Japan rejoiced on Wednesday as sumo wrestler Kisenosato became the first Japanese born and bred grand champion in nearly two decades, ending foreign-born wrestlers’ domination of the ancient sport’s top rank.

Sumo, which features giant wrestlers clad only in loincloths, has seen such an influx of foreign grapplers over the last 50 years that prior to this week all three grand champions – known as yokozuna – were Mongolian.
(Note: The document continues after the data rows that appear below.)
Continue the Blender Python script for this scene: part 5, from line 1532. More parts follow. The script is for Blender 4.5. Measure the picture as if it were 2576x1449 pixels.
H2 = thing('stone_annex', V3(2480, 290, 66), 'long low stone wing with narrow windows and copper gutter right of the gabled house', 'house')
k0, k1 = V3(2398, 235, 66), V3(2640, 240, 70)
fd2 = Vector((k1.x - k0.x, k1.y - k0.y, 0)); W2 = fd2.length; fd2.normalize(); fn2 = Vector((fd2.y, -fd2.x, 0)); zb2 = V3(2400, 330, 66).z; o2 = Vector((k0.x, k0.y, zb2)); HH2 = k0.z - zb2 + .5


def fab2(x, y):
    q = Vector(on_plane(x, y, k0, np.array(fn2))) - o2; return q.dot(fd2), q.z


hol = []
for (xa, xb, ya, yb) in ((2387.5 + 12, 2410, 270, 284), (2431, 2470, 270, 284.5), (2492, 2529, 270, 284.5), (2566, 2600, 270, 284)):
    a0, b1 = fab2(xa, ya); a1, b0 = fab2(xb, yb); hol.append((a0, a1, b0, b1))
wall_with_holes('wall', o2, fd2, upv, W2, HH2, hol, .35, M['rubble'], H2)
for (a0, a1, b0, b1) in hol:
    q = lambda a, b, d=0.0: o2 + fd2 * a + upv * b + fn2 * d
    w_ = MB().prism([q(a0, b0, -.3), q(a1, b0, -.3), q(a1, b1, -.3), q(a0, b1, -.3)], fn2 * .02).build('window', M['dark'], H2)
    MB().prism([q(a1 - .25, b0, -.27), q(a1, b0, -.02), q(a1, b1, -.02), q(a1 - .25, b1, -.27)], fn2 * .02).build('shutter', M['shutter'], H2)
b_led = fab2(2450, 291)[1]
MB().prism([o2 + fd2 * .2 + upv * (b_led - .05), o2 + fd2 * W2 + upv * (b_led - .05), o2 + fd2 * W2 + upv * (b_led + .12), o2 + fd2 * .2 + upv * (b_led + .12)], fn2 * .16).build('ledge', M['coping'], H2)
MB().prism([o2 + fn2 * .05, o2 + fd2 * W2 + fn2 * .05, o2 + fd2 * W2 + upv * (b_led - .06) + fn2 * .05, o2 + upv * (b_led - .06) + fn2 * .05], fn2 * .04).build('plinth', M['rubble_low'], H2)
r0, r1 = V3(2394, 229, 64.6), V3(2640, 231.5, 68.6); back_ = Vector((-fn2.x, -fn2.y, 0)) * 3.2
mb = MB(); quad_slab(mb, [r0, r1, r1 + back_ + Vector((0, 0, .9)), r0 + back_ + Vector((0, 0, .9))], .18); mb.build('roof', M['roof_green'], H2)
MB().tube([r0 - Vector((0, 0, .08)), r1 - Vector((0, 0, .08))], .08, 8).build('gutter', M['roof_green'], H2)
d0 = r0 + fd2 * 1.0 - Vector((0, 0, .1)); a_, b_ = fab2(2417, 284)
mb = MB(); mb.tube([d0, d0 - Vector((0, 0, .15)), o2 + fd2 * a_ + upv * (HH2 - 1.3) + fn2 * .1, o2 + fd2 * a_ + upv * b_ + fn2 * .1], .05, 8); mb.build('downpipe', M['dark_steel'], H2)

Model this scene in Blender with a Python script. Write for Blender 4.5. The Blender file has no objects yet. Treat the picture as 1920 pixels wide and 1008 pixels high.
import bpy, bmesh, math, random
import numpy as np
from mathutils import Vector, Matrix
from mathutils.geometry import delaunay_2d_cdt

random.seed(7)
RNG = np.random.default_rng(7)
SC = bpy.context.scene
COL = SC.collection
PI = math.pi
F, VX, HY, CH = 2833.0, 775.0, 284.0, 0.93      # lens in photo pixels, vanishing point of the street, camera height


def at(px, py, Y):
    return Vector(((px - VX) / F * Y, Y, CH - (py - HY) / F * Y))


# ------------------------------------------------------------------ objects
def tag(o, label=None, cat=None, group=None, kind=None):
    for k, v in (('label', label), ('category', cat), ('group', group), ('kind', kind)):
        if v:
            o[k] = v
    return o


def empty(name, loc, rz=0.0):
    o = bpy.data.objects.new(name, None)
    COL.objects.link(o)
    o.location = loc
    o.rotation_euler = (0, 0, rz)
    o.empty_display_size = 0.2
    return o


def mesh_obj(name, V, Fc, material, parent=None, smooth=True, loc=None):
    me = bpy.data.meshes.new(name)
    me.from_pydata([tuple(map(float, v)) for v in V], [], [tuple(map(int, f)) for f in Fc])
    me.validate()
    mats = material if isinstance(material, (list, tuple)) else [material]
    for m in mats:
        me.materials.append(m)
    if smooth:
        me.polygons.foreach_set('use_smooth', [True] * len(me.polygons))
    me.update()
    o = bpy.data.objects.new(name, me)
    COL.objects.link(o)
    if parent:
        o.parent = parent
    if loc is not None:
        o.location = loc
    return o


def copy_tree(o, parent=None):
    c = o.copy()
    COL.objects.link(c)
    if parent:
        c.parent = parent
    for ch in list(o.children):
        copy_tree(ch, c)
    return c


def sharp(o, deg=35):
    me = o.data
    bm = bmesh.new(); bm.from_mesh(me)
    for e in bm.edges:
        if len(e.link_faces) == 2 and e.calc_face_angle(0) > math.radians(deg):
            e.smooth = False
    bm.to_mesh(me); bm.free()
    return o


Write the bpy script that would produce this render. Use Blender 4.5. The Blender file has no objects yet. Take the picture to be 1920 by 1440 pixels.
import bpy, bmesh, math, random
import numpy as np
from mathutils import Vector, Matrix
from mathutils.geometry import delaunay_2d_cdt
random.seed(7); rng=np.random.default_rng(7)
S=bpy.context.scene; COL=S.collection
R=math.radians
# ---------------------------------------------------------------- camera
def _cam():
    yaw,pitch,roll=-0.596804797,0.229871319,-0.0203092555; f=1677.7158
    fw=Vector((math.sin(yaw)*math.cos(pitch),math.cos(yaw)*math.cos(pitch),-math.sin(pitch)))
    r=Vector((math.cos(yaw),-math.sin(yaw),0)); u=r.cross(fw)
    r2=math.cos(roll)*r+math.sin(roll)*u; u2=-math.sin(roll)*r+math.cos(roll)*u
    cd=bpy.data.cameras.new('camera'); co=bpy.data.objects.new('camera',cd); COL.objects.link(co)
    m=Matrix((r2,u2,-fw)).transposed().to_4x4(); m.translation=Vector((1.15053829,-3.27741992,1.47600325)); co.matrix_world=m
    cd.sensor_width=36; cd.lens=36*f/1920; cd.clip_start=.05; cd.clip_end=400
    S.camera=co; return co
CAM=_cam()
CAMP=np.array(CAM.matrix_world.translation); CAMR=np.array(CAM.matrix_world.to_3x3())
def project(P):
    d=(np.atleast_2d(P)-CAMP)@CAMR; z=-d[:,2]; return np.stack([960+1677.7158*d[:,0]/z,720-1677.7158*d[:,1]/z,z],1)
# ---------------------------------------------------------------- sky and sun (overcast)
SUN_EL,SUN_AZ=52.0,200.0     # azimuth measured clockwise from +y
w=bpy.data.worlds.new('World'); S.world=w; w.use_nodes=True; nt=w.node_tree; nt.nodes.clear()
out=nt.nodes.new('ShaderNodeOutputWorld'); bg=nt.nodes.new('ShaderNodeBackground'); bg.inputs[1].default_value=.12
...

Hawaiian-born Americans have also held the rank.

Until January 2016 a homegrown rikishi, as the wrestlers are known, hadn’t even won a tournament championship for a decade.

But all this changed on Wednesday, when 30-year-old Kisenosato was promoted to yokozuna, becoming the first native Japanese to attain the sport’s most exalted rank since 1998.

“I will do everything in my power and try not to bring shame to the name yokozuna,” said Kisenosato, wearing a formal kimono and bowing deeply during a ceremony where he accepted the promotion from ozeki, sumo’s second-highest rank.

“I want to become even more focused,” he said after the ceremony. “I have grown as a person and want to be a yokozuna that is respected.”

Standing 1.87 metres (almost 6ft 2in) tall, and weighing 175 kg (385.8 lb), Kisenosato had a long history of crumbling under pressure in key bouts.

But on Sunday, he wept after securing the ultimate rank with his first-ever tournament win in a bruising bout with long-dominant Mongolian-born yokozuna Hakuho.

Newspapers and television covered Kisenosato exhaustively, tracing his rise from rural Ibaragi, just north of Tokyo, to his promotion ceremony, which due to the huge interest was held at a hotel instead of the sumo “stable” where he lives and trains, as would be traditional.

“For a really long time we’ve only had foreign yokozuna, so now that finally, finally, we have one who’s Japanese – well, as a Japanese it makes me really happy,” said Rumiko Takahashi, 41, who lives in China and was back on a visit.

Even Japan’s staid deputy chief cabinet secretary got into the act.

“I believe many citizen have been waiting for the birth of a Japanese-born yokozuna for this truly Japanese traditional sport,” he told a news conference.

But sumo journalist Mark Buckton, who has been writing about the sport for two decades and called Kisenosato “the most consistent ozeki for a generation”, said there was more to the story.

“For long-term sumo fans it is about the boy who entered the sport as a mid-teen … and has always seemed to ‘choke’ when the title was within grasp, finally coming good,” he added.